**INSTRUCTION**
Skip the pictures. Set down, word for word, the lines from the start of the material up to and including the line with "def rgb(r, g, b): return".

• • • • • • •

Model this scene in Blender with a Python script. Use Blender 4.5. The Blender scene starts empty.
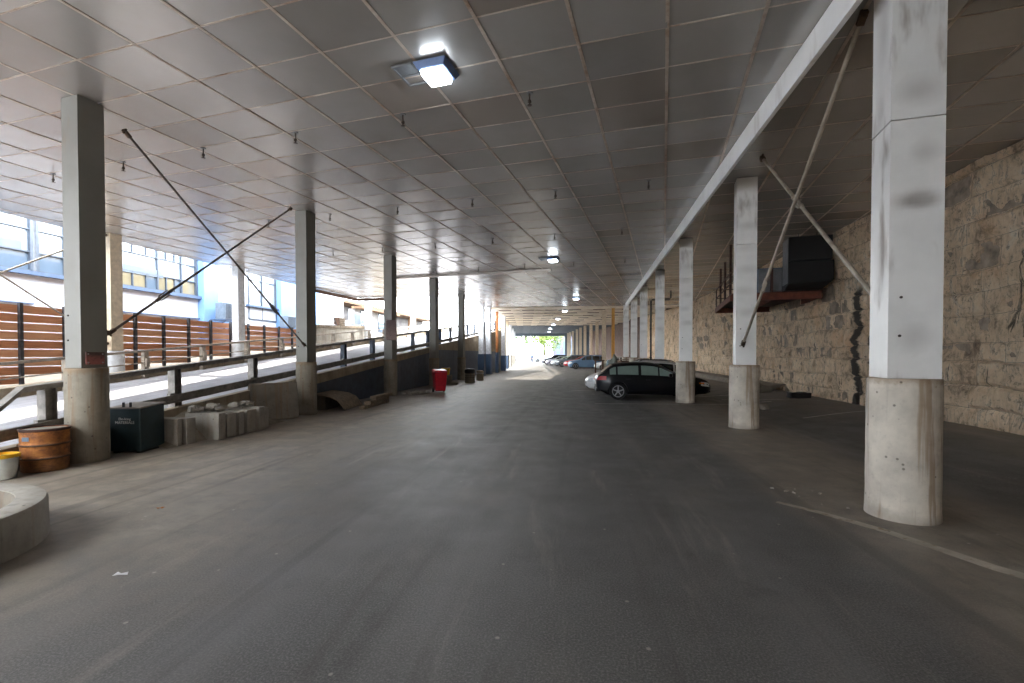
import bpy, bmesh, math, random
from mathutils import Vector, Matrix, noise
random.seed(7)
PI = math.pi
SC = bpy.context.scene
COL = SC.collection
SKEW = -0.169                       # ceiling grid and column faces are turned against the column rows
GX = Vector((math.cos(SKEW), math.sin(SKEW), 0))
GY = Vector((-math.sin(SKEW), math.cos(SKEW), 0))
CEIL = 5.86

# ------------------------------------------------------------------ materials
def s2l(c):
    return tuple(((v / 12.92) if v <= 0.04045 else ((v + 0.055) / 1.055) ** 2.4) for v in c)
def rgb(r, g, b): return s2l((r / 255, g / 255, b / 255)) + (1,)

class NT:
    def __init__(s, name):
        s.m = bpy.data.materials.new(name); s.m.use_nodes = True
        s.t = s.m.node_tree; s.n = s.t.nodes; s.n.clear()
        s.out = s.n.new('ShaderNodeOutputMaterial')
        s.b = s.n.new('ShaderNodeBsdfPrincipled')
        s.t.links.new(s.b.outputs[0], s.out.inputs[0])
        s.tc = s.n.new('ShaderNodeTexCoord')
    def link(s, a, b): s.t.links.new(a, b)
    def val(s, sock, v):
        if hasattr(v, 'links') or hasattr(v, 'is_output'): s.link(v, sock)
        else: sock.default_value = v
    def coord(s, kind='Object', scale=(1, 1, 1), loc=(0, 0, 0)):
        mp = s.n.new('ShaderNodeMapping'); mp.inputs['Scale'].default_value = scale; mp.inputs['Location'].default_value = loc
        s.link(s.tc.outputs[kind], mp.inputs[0]); return mp.outputs[0]
    def noise(s, vec, scale=5, detail=4, rough=.55, dist=0):
        n = s.n.new('ShaderNodeTexNoise'); s.link(vec, n.inputs['Vector'])
        n.inputs['Scale'].default_value = scale; n.inputs['Detail'].default_value = detail
        n.inputs['Roughness'].default_value = rough; n.inputs['Distortion'].default_value = dist
        return n.outputs[0]
    def voro(s, vec, scale=5, feature='F1', out='Distance', rand=1):
        n = s.n.new('ShaderNodeTexVoronoi'); n.feature = feature; s.link(vec, n.inputs['Vector'])
        n.inputs['Scale'].default_value = scale; n.inputs['Randomness'].default_value = rand
        return n.outputs[out]
    def ramp(s, fac, stops):
        n = s.n.new('ShaderNodeValToRGB'); s.link(fac, n.inputs[0]); e = n.color_ramp.elements
        while len(e) > 1: e.remove(e[0])
        for i, (p, c) in enumerate(stops):
            el = e[0] if i == 0 else e.new(p)
            el.position = p; el.color = c if len(c) == 4 else tuple(c) + (1,)
        return n.outputs[0]
    def mask(s, fac, a, b):
        n = s.n.new('ShaderNodeMapRange'); n.interpolation_type = 'SMOOTHSTEP'
        s.link(fac, n.inputs[0]); n.inputs[1].default_value = a; n.inputs[2].default_value = b
        return n.outputs[0]
    def mix(s, fac, a, b, mode='MIX'):
        n = s.n.new('ShaderNodeMix'); n.data_type = 'RGBA'; n.blend_type = mode
        s.val(n.inputs[0], fac); s.val(n.inputs[6], a); s.val(n.inputs[7], b); return n.outputs[2]
    def math(s, op, a, b=0.0, clamp=False):
        n = s.n.new('ShaderNodeMath'); n.operation = op; n.use_clamp = clamp
        s.val(n.inputs[0], a); s.val(n.inputs[1], b); return n.outputs[0]
    def sep(s, vec):
        n = s.n.new('ShaderNodeSeparateXYZ'); s.link(vec, n.inputs[0]); return n.outputs
    def island(s):
        n = s.n.new('ShaderNodeNewGeometry'); return n.outputs['Random Per Island']
    def objrand(s):
        n = s.n.new('ShaderNodeObjectInfo'); return n.outputs['Random']
    def bump(s, h, strength=.3, dist=.02):
        n = s.n.new('ShaderNodeBump'); n.inputs['Strength'].default_value = strength; n.inputs['Distance'].default_value = dist
        s.link(h, n.inputs['Height']); s.link(n.outputs[0], s.b.inputs['Normal'])
    def done(s, col=None, rough=.6, metal=0., spec=None):
        if col is not None: s.val(s.b.inputs['Base Color'], col)
        s.val(s.b.inputs['Roughness'], rough); s.val(s.b.inputs['Metallic'], metal)
        if spec is not None: s.b.inputs['Specular IOR Level'].default_value = spec
        return s.m

def simple(name, col, rough=.6, metal=0., vary=.12, scale=6, spec=None, coat=0):
    t = NT(name); v = t.coord()
    n = t.noise(v, scale, 5, .6)
    dark = tuple(c * (1 - vary * 2) for c in col[:3]) + (1,)
    lite = tuple(min(1, c * (1 + vary)) for c in col[:3]) + (1,)
    c = t.ramp(n, [(.3, dark), (.7, lite)])
    t.bump(t.noise(v, scale * 8, 3), .08, .005)
    if coat: t.b.inputs['Coat Weight'].default_value = coat
    return t.done(c, rough, metal, spec)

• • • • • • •

**THE SOLUTION**
Model this scene in Blender with a Python script. Use Blender 4.5. The Blender scene starts empty.
import bpy, bmesh, math, random
from mathutils import Vector, Matrix, noise
random.seed(7)
PI = math.pi
SC = bpy.context.scene
COL = SC.collection
SKEW = -0.169                       # ceiling grid and column faces are turned against the column rows
GX = Vector((math.cos(SKEW), math.sin(SKEW), 0))
GY = Vector((-math.sin(SKEW), math.cos(SKEW), 0))
CEIL = 5.86

# ------------------------------------------------------------------ materials
def s2l(c):
    return tuple(((v / 12.92) if v <= 0.04045 else ((v + 0.055) / 1.055) ** 2.4) for v in c)
def rgb(r, g, b): return s2l((r / 255, g / 255, b / 255)) + (1,)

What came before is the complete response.